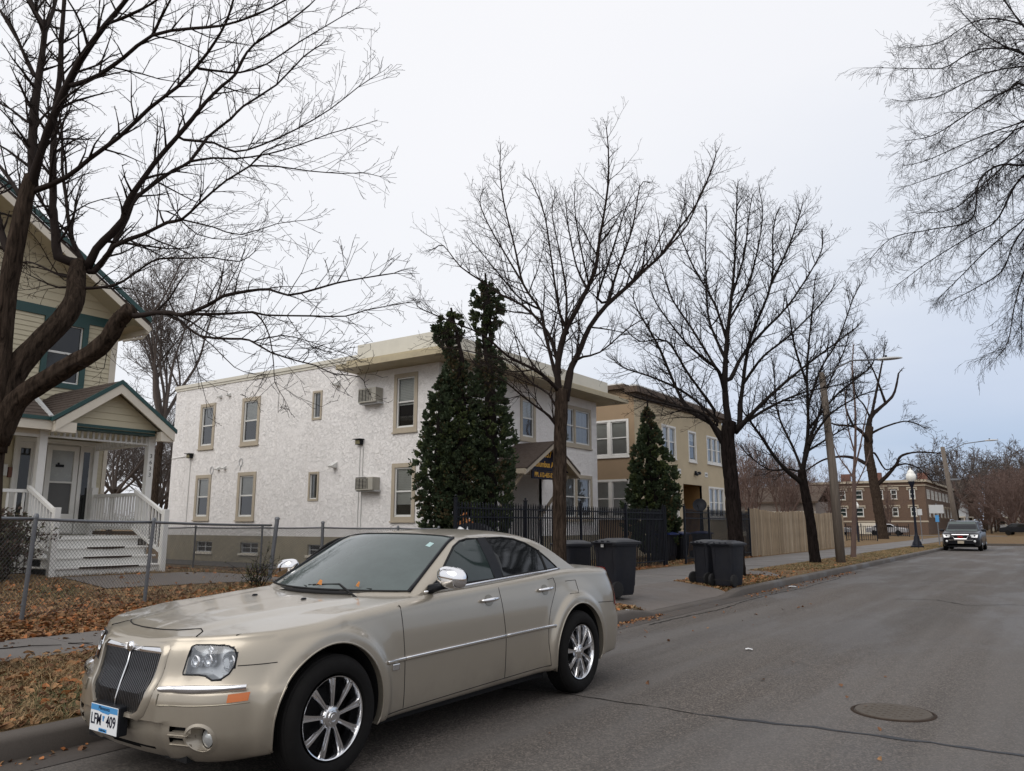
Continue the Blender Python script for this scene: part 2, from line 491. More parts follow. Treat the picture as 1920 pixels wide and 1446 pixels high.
def mat_shingle():
    t = NT('brown_asphalt_shingles')
    br = t.node('ShaderNodeTexBrick'); br.inputs['Scale'].default_value = 1.0
    br.inputs['Brick Width'].default_value = .22; br.inputs['Row Height'].default_value = .13; br.inputs['Mortar Size'].default_value = .006
    br.inputs['Color1'].default_value = (.075,.058,.048,1); br.inputs['Color2'].default_value = (.115,.092,.078,1); br.inputs['Mortar'].default_value = (.02,.017,.015,1)
    t.link(t.tc.outputs['UV'], br.inputs['Vector'])
    c = t.mix(t.noise(120, 4), br.outputs[0], (.10,.085,.075)); t.n[c.node.name].inputs[0].default_value = .4
    t.set(col=br.outputs[0], rough=.95, spec=.2, normal=t.bump(t.noise(150, 3), .5, .004)); return t.m
M['shingle'] = simple('brown_asphalt_shingles', (.075,.060,.052), .95, var=.45, vs=9, bump=.6, bs=120, bd=.004)

def mat_wood(name, col):
    t = NT(name)
    g = t.noise(1, 6, .6, t.mapping((30, 30, 1.2)), dist=.3)
    big = t.noise(1, 3, .6, t.mapping((7, 7, .5)))
    c = t.mix(t.ramp(g, [(.3, 0.0), (.7, 1.0)]), tuple(x*.62 for x in col), tuple(x*1.15 for x in col))
    c = t.mix(t.ramp(big, [(.4, 0.0), (.7, .45)]), c, tuple(x*.5 for x in col))
    t.set(col=c, rough=.85, spec=.25, normal=t.bump(g, .4, .005)); return t.m
M['fencewood'] = [mat_wood('cedar_fence_boards_%d' % i, c) for i, c in enumerate(((.36,.275,.185), (.30,.23,.155), (.42,.335,.24)))]
M['pole'] = mat_wood('weathered_pole_wood', (.185,.155,.13))

def mat_brick():
    t = NT('brown_brick')
    br = t.node('ShaderNodeTexBrick'); br.inputs['Scale'].default_value = 4.0
    br.inputs['Color1'].default_value = (.11,.07,.05,1); br.inputs['Color2'].default_value = (.16,.105,.075,1); br.inputs['Mortar'].default_value = (.12,.10,.085,1)
    rot = t.mapping((1, 1, 1), (R(90), 0, 0)); t.link(rot, br.inputs['Vector'])
    c = t.mix(.5, br.outputs[0], t.mix(t.noise(.8, 6, .7), (.10,.064,.048), (.15,.10,.072)))
    t.set(col=c, rough=.9, spec=.2); return t.m
M['brick'] = mat_brick()
M['foliage'] = [simple('thuja_foliage_%s' % n, c, .7, var=.4, vs=4) for n, c in (('deep', (.034,.053,.022)), ('mid', (.075,.098,.032)), ('rusty', (.085,.062,.025)))]
M['shrubleaf'] = [simple('shrub_leaf_%s' % n, c, .8, var=.35, vs=6) for n, c in (('purple', (.060,.036,.026)), ('olive', (.050,.052,.022)))]

# ---------------------------------------------------------------- camera, light, sky
cam = bpy.data.cameras.new('camera'); camo = bpy.data.objects.new('camera', cam); COL.objects.link(camo)
camo.location = (0, 0, 1.52); camo.rotation_euler = (R(90+10.235), 0, R(35.01))
cam.sensor_width = 36; cam.lens = 27.0; cam.clip_start = .1; cam.clip_end = 2500
SC.camera = camo
SUN_EL, SUN_AZ = 42, 188     # azimuth: degrees clockwise from +Y
sun = bpy.data.lights.new('sun', 'SUN'); sun.energy = 1.5; sun.angle = R(50); sun.color = (1, .96, .9)
suno = bpy.data.objects.new('sun', sun); COL.objects.link(suno)
sd = Vector((math.sin(R(SUN_AZ))*math.cos(R(SUN_EL)), math.cos(R(SUN_AZ))*math.cos(R(SUN_EL)), math.sin(R(SUN_EL))))
suno.rotation_euler = sd.to_track_quat('Z', 'Y').to_euler(); suno.location = (0, -20, 60)

W = bpy.data.worlds.new('World'); SC.world = W; W.use_nodes = True
wt = W.node_tree; wn = wt.nodes; wl = wt.links
bg = wn['Background']
sky = wn.new('ShaderNodeTexSky'); sky.sky_type = 'NISHITA'; sky.sun_disc = False
sky.sun_elevation = R(SUN_EL); sky.sun_rotation = R(SUN_AZ); sky.air_density = 1.2; sky.dust_density = 2.0
tc = wn.new('ShaderNodeTexCoord')
sep = wn.new('ShaderNodeSeparateXYZ'); wl.new(tc.outputs['Generated'], sep.inputs[0])
def wmath(op, a, b=0.0):
    n = wn.new('ShaderNodeMath'); n.operation = op
    for i, v in enumerate((a, b)):
        if hasattr(v, 'is_output'): wl.new(v, n.inputs[i])
        else: n.inputs[i].default_value = v
    return n.outputs[0]
def wramp(f, stops):
    n = wn.new('ShaderNodeValToRGB'); e = n.color_ramp.elements
    while len(e) < len(stops): e.new(.5)
    for i, (p, c) in enumerate(stops): e[i].position = p; e[i].color = (*c, 1)
    wl.new(f, n.inputs[0]); return n.outputs[0]
def wmix(f, a, b):
    n = wn.new('ShaderNodeMix'); n.data_type = 'RGBA'
    for s_, v in ((n.inputs[0], f), (n.inputs[6], a), (n.inputs[7], b)):
        if hasattr(v, 'is_output'): wl.new(v, s_)
        elif hasattr(v, '__len__'): s_.default_value = (*v, 1)
        else: s_.default_value = v
    return n.outputs[2]
mp = wn.new('ShaderNodeMapping'); mp.inputs['Scale'].default_value = (1.0, 1.0, 3.2); wl.new(tc.outputs['Generated'], mp.inputs[0])
nz = wn.new('ShaderNodeTexNoise'); nz.inputs['Scale'].default_value = 1.6; nz.inputs['Detail'].default_value = 5; nz.inputs['Roughness'].default_value = .5
wl.new(mp.outputs[0], nz.inputs[0])
# elevation of the cloud deck, thinner and bluer low down the street
el = wmath('ADD', sep.outputs[2], wmath('MULTIPLY', wmath('SUBTRACT', nz.outputs[0], .5), .26))
street = wmath('MULTIPLY', wmath('ADD', sep.outputs[1], wmath('MULTIPLY', sep.outputs[0], .35)), 1.0)
deck = wramp(el, [(0.0, (.52,.60,.74)), (.10, (.42,.52,.69)), (.20, (.53,.60,.74)), (.34, (.68,.72,.80)), (.50, (.82,.83,.87)), (1.0, (.88,.88,.90))])
bright = wramp(el, [(0.0, (.76,.78,.84)), (.25, (.84,.85,.885)), (.5, (.88,.88,.905)), (1.0, (.90,.895,.91))])
sf = wramp(street, [(.55, (0, 0, 0)), (.97, (1, 1, 1))])
cloud = wmix(sf, bright, deck)
skyd = wn.new('ShaderNodeVectorMath'); skyd.operation = 'SCALE'; skyd.inputs['Scale'].default_value = .10; wl.new(sky.outputs[0], skyd.inputs[0])
fin = wmix(.92, skyd.outputs[0], cloud)
wl.new(fin, bg.inputs[0]); bg.inputs[1].default_value = 1.14
SC.render.engine = 'CYCLES'
SC.view_settings.view_transform = 'Standard'; SC.view_settings.look = 'None'
SC.view_settings.exposure = 0; SC.view_settings.gamma = 1
SC.cycles.max_bounces = 8; SC.cycles.transparent_max_bounces = 24
# ---------------------------------------------------------------- ground, road, walks
CURB = -5.75
def G(x, y):
    """height of the ground on the house side of the street"""
    if x > CURB: return .15
    flat = .15 + .05*sstep(-9, -30, x)*0
    rise = interp([(-30, .62), (-15.3, .60), (-14.2, .54), (-12.5, .40), (-10.6, .34), (-9.5, .27), (-8.2, .25), (-5.9, .15)], x)
    k = 1 - sstep(9.0, 13.8, y)
    dip = (sstep(12.0, 12.7, y)-sstep(16.5, 17.3, y))*max(0.0, min(1.0, (x+7.9)/1.9))*.14 if x > -7.9 else 0
    return flat*(1-k) + rise*k - dip
def axis_pts(segs):
    out = [segs[0][0]]
    for a, b, n in segs:
        for i in range(1, n+1): out.append(a+(b-a)*i/n)
    return out
def sheet(mb, xs, ys, zf, dz=0.0, keep=None):
    b = len(mb.v); ny = len(ys)
    for x in xs:
        for y in ys: mb.v.append((x, y, zf(x, y)+dz))
    for i in range(len(xs)-1):
        for j in range(len(ys)-1):
            if keep and not keep(.5*(xs[i]+xs[i+1]), .5*(ys[j]+ys[j+1])): continue
            mb.f.append((b+i*ny+j, b+(i+1)*ny+j, b+(i+1)*ny+j+1, b+i*ny+j+1)); mb.m.append(mb.mi)
g = MB()
sheet(g, axis_pts([(-700, -60, 4), (-60, -20, 10), (-20, -5.92, 47)]), axis_pts([(-60, -6, 6), (-6, 16, 55), (16, 70, 10), (70, 900, 4)]), G)
sheet(g, [-5.92, 4.8, 60, 700], [65.8, 120, 900], lambda x, y: .15)
sheet(g, [4.8, 60, 700], [-60, 0, 56.8], lambda x, y: .15)
g.quad((-5.92,-60,-.02),(4.8,-60,-.02),(4.8,-30.1,-.02),(-5.92,-30.1,-.02))
tag(g.build('ground', M['lawn'], smooth=True), kind='structure')
r = MB()
sheet(r, [-5.75, -3, 0, 4.6], axis_pts([(-30, 65.65, 12)]), lambda x, y: 0)
sheet(r, [4.6, 80], [57, 65.65], lambda x, y: 0)
road = tag(r.build('road', M['asphalt']), kind='structure')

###

• **To do**:
Make an exact copy of the lines from the top of the material through the line with "M['pole'] = mat_wood('weathered_pole_wood', (.185,.155,.13))", pictures excluded.

• **Written solution**:
Continue the Blender Python script for this scene: part 2, from line 491. More parts follow. Treat the picture as 1920 pixels wide and 1446 pixels high.
def mat_shingle():
    t = NT('brown_asphalt_shingles')
    br = t.node('ShaderNodeTexBrick'); br.inputs['Scale'].default_value = 1.0
    br.inputs['Brick Width'].default_value = .22; br.inputs['Row Height'].default_value = .13; br.inputs['Mortar Size'].default_value = .006
    br.inputs['Color1'].default_value = (.075,.058,.048,1); br.inputs['Color2'].default_value = (.115,.092,.078,1); br.inputs['Mortar'].default_value = (.02,.017,.015,1)
    t.link(t.tc.outputs['UV'], br.inputs['Vector'])
    c = t.mix(t.noise(120, 4), br.outputs[0], (.10,.085,.075)); t.n[c.node.name].inputs[0].default_value = .4
    t.set(col=br.outputs[0], rough=.95, spec=.2, normal=t.bump(t.noise(150, 3), .5, .004)); return t.m
M['shingle'] = simple('brown_asphalt_shingles', (.075,.060,.052), .95, var=.45, vs=9, bump=.6, bs=120, bd=.004)

def mat_wood(name, col):
    t = NT(name)
    g = t.noise(1, 6, .6, t.mapping((30, 30, 1.2)), dist=.3)
    big = t.noise(1, 3, .6, t.mapping((7, 7, .5)))
    c = t.mix(t.ramp(g, [(.3, 0.0), (.7, 1.0)]), tuple(x*.62 for x in col), tuple(x*1.15 for x in col))
    c = t.mix(t.ramp(big, [(.4, 0.0), (.7, .45)]), c, tuple(x*.5 for x in col))
    t.set(col=c, rough=.85, spec=.25, normal=t.bump(g, .4, .005)); return t.m
M['fencewood'] = [mat_wood('cedar_fence_boards_%d' % i, c) for i, c in enumerate(((.36,.275,.185), (.30,.23,.155), (.42,.335,.24)))]
M['pole'] = mat_wood('weathered_pole_wood', (.185,.155,.13))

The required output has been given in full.